Geospatial information for sustainable food systems

Crop and Agricultural monitoring

A key part of FAO's mandate, defined through its Strategic Objectives (SO), is to contribute to a more productive and sustainable agriculture. Monitoring of agriculture systems is an important part of this task. The good news is that recent advances and trends in geospatial technologies are making it easier and more cost-effective to monitor food and agriculture resources in a timely manner. This is particularly useful in isolated or conflict-hit areas, where collecting ground data is not always possible.

FAO is taking advantage of these advances, working to develop more-efficient and more-accurate methods of using remote sensing information for crop acreage, yield estimation and crop forecasting. The goal is to set-up efficient national monitoring systems that will allow policymakers and others to take timely decisions that protect people and their livelihoods.

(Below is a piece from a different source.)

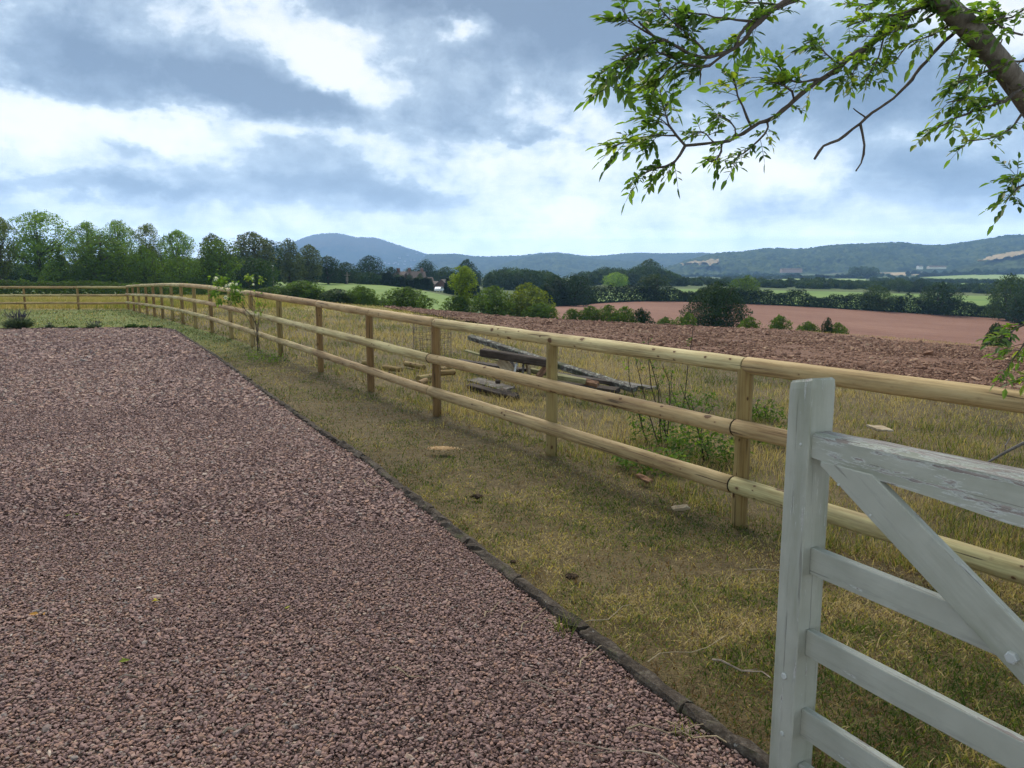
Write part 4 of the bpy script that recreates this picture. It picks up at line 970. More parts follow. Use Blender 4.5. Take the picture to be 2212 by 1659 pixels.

Data Collection from Remote Sensing

Remote sensing can significantly contribute to the assessment and monitoring of land resources over large areas. Analyses of high-resolution, freely available optical and radar imagery time series (also called hyper-temporal analysis) – from PROBA-V, Landsat and Sentinel satellites for instance – are used to capture the variability of seasonal events (e.g. post-flooding rice production), the phenology of natural and managed vegetation, and distinct land features (e.g. crop masks and crop types). Combined spectral indexes such as the normalized difference vegetation index (NDVI) are useful for providing an understanding of the dynamics of vegetation.

These techniques, when coupled with statistically sound sampling schemes, allow optimization of in-situ data collection. Stratification of area of interest and areal frame design, with multiple stages associated with statistical estimators, allow fast and cost-effective assessment and monitoring of accurate agricultural information over time.